The autobiography gives no clues. The portrait here certainly indicates no frustration, but is that of a man proud of his family, satisfied with his friends, and content with the achievements of his career.

As the Baruch myth grew, it began to hide the man. Baruch does not emerge with much credit from Miss Coit’s description of his much-publicized break with Harry Truman. Whatever Truman’s personal failings, he will be remembered in history for the Marshall Plan, the Truman Doctrine, the Berlin airlift, the boldness of his action in Korea, and his tenacity in the Cold War. Yet Baruch seems to have acted toward him with the condescension of a schoolmaster explaining algebra to a backward pupil, and then to have become petulant when Truman did not immediately leap to follow his advice.

Certainly Baruch’s role of critic of our economic policy during the Korean War was an embarrassment rather than a help to the Administration. Everyone knew the danger then, inflation, and what ought to be done to control runaway prices. But Truman had to work within the frame of political realities. He knew that neither Congress nor the country would stand for an all-out freeze on prices, rents, wages, credit, which Baruch advocated forcefully before a Senate committee. The advice which Truman would have valued from the always politically astute Baruch was not what should be done, but how to go about getting the country and Congress to do it.

At the committee hearings, according to Miss Coit, Baruch was asked how soon such an all-out freeze should go into effect.

“Right now. Toot suite. Today,” he replied. He pleaded that the costs of the war should be met by new taxes. But this proposal could hardly have aroused much enthusiasm in Truman’s financial advisers. They knew what ought to be done. They also knew, as Baruch must have too, that “ought” is sometimes a very sad word in politics. Besides, neither this nor any other country has ever paid the cost of a war in modern times out of current taxation.

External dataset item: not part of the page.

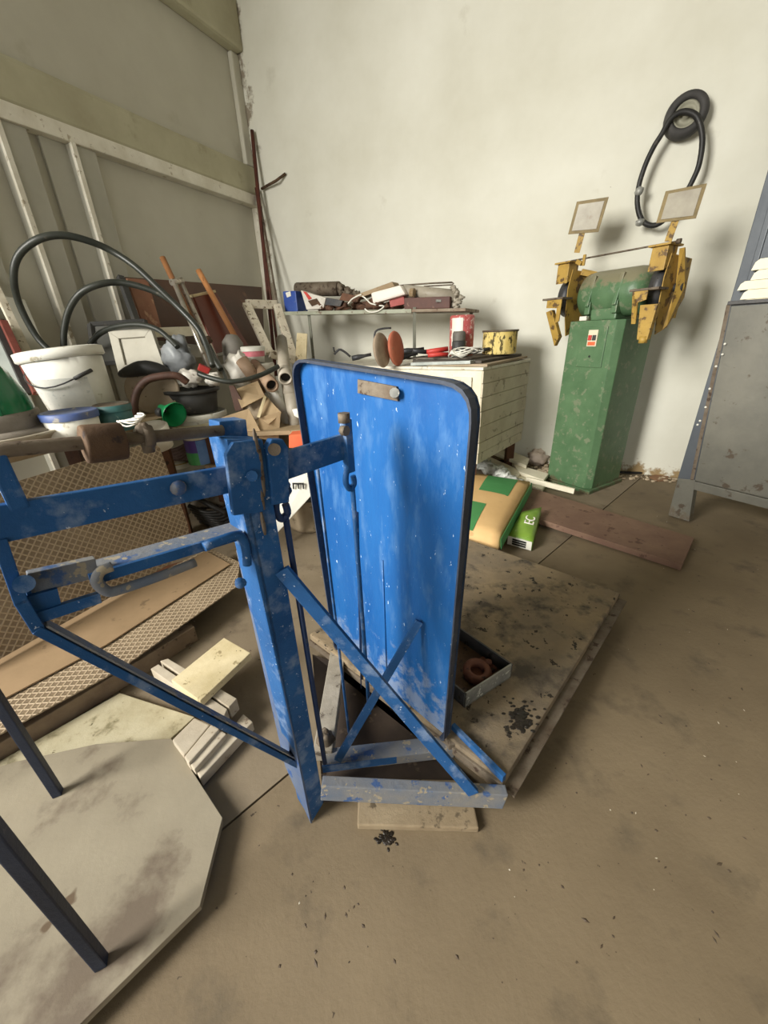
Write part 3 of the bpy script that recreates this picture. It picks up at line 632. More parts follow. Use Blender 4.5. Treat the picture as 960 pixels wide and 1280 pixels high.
part('red_stripe', MB().prism([SH(379, 364, .048), SH(383, 365, .048), SH(390, 373, .048), SH(386, 375, .048)], dS*-.002), RED, crb)
part('torn_patch', MB().prism([SH(385, 376, .048), SH(396, 373, .048), SH(400, 379, .048), SH(390, 383, .048)], dS*-.002), RUST, crb)
# roll of grey sheet
p, q = SH(372, 362, .16), SH(424, 361, .16)
mb = MB().tube([p, q], .045, 14); o = solo('sheet_roll', mb, RUSTG, 'long grey metal sheet roll lying across the shelf clutter', 'roll')
mb = MB()
for k in range(5): mb.blob(SH(426+k*5, 362+k*2.2, .15+.02*(k % 2)), .028, .028, .03, k, .7, 3)
solo('torn_foil', mb, RUSTG, 'torn crumpled foil at the right end of the grey roll', 'foil')
mb = MB(); 
for k in range(22):
    p = SH(random.uniform(402, 500), 381, random.uniform(.05, .2)); r = random.uniform(.022, .046); mb.blob(V((p.x, p.y, shz(p)+r*.7+.004)), r*1.5, r, r*.75, k+20, .8, 3.4, random.uniform(0, 3), nu=12, nv=8)
solo('rag_heap', mb, M('brown_rags', (110, 78, 60), (84, 62, 50), 16, (140, 110, 90), 30, .62, .9, 0, .4), 'brown dusty rags heaped along the middle of the shelf', 'rags', kind='stuff')
for k, (pts, b_, m_, lab_) in enumerate((([(428, 366), (450, 371), (446, 378), (424, 375)], .03, M('brown_rags', (0, 0, 0)), 'brown card scrap tilted on the rags below the grey roll'), ([(408, 372), (428, 376), (425, 383), (406, 381)], .02, DKSTEEL, 'dark metal scrap on the shelf right of the torn carton'), ([(486, 372), (504, 368), (506, 380), (488, 384)], .03, M('pink_card', (170, 96, 92), (150, 78, 74), 10, rough=.8), 'faded red card scrap under the white casing'))):
    solo('card_scrap', MB().prism([SH(x, y, b_) for x, y in pts], dS*.03), m_, lab_, 'scrap', bev=.001)
mb = MB().prism([SH(441, 370, .05), SH(490, 352, .05), SH(493, 358, .05), SH(443, 374, .05)], dS*.09); solo('wood_offcut', mb, WOOD, 'brown wooden offcut slanting up from the rags on the shelf', 'board', bev=.002)
mb = MB().prism([SH(463, 366, .0), SH(500, 356, .0), SH(507, 368, .0), SH(466, 380, .0)], dS*.06)
o = solo('white_casing', mb, M('pinkish_white_plastic', (232, 224, 214), (220, 210, 200), 8, rough=.45, bump=.05), 'white plastic casing with rounded corners on the shelf', 'casing', bev=.012)
mb = shbox(505, 370, 562, 385, .02, .14); o = solo('brown_toolbox', mb, M('dark_brown_case', (92, 58, 48), (74, 46, 40), 12, (120, 90, 76), 40, .64, .6), 'dark brown flat case under the rolled sheets on the shelf', 'case', bev=.004)
part('catch', MB().box(SH(548, 376, .012), .03, .008, .012), GALV, o)
p, q = SH(522, 367, .07), SH(568, 370, .07)
rl = thing('paper_roll', V((p.x, p.y, p.z-.03)), 'frayed grey-beige paper roll at the right end of the shelf', 'roll')
part('roll_body', MB().tube([SH(505, 364, .08), SH(572, 371, .08)], .036, 14), PVC, rl)
part('roll_core', MB().cyl(SH(513, 366, .02), SH(518, 366, .02), .024, seg=12), WOOD, rl)
fr_ = MB()
for k in range(9): fr_.blob(SH(572+random.uniform(-6, 8), 360+k*3, .06), .018, .02, .012, k, .8, 3, nu=10, nv=7)
part('frayed_end', fr_, PVC, rl)
mb = MB().tube([SH(500, 357, .1), SH(540, 354, .1), SH(565, 353, .1)], .005, 6).tube([SH(565, 353, .1), SH(567, 354.5, .1), SH(565, 356, .1), SH(530, 358, .1)], .004, 6); solo('thin_rod', mb, RUSTG, 'thin grey rod bent back on itself topping the shelf pile', 'rod')
for pts, lab in (([(435, 380), (440, 374), (447, 370), (452, 368)], 'short white wire curling up left of the white casing'), ([(453, 370), (458, 374), (463, 379), (470, 381)], 'white wire drooping just left of the white casing'), ([(456, 386), (462, 390), (472, 389), (480, 383), (474, 382)], 'white wire loop hanging over the shelf front edge')):
    solo('white_wire', MB().tube([SH(x, y, -.012) for x, y in pts], .0045, 6, spl=4), PLW, lab, 'wire', 'white wires on the wall shelf')

# ------------------------------------------------------------------ clutter on the white cabinet
def WT(px, py, dz=0): return atZ(px, py, ztop+dz)
def WY(px, py, y): return atY(px, py, y)
def disc(px, py, ry, y, m, lab, edge):
    c = WY(px, py, y); r = ry*y/531
    o = thing('abrasive_disc', V((c.x, c.y, ztop)), lab, 'disc')
    ax = V((.86, -.45, .12)).normalized(); c = V((c.x, c.y, ztop+r))
    part('disc_face', MB().lathe([(0, .012), (r*.5, .014), (r*.95, .008), (r, 0), (r*.95, -.008), (0, -.01)], c, ax, 28), m, o)
    part('centre_slot', MB().bar(c+ax*-.012+V((0, 0, -r*.8)), c+ax*-.012+V((0, 0, r*.8)), .02, .006, GW), edge, o)
    return o
disc(477, 434, 21, 2.32, M('grey_brown_disc', (164, 146, 126), (140, 124, 106), 20, rough=.8), 'grey-brown fibre disc standing on edge behind the backboard', RUST)
disc(495, 432, 21, 2.40, M('orange_red_disc', (196, 118, 92), (182, 102, 78), 14, (150, 120, 96), 20, .62, .8), 'orange-red abrasive disc standing beside the grey-brown disc', M('orange_red_disc', (0, 0, 0)))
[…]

Perhaps by this time the Baruch myth had grown beyond the man, had been stretched to include qualities that the man himself did not possess. Baruch has great personal charm, with a clear, forceful, and very flexible intellect. But the myth by now is of one all knowing, all seeing, all wise.

Has the myth come to obscure the man? Is this why, despite the millions of words written about him, including now these two books, Baruch is still not quite clear, not quite real, why he still remains an enigma?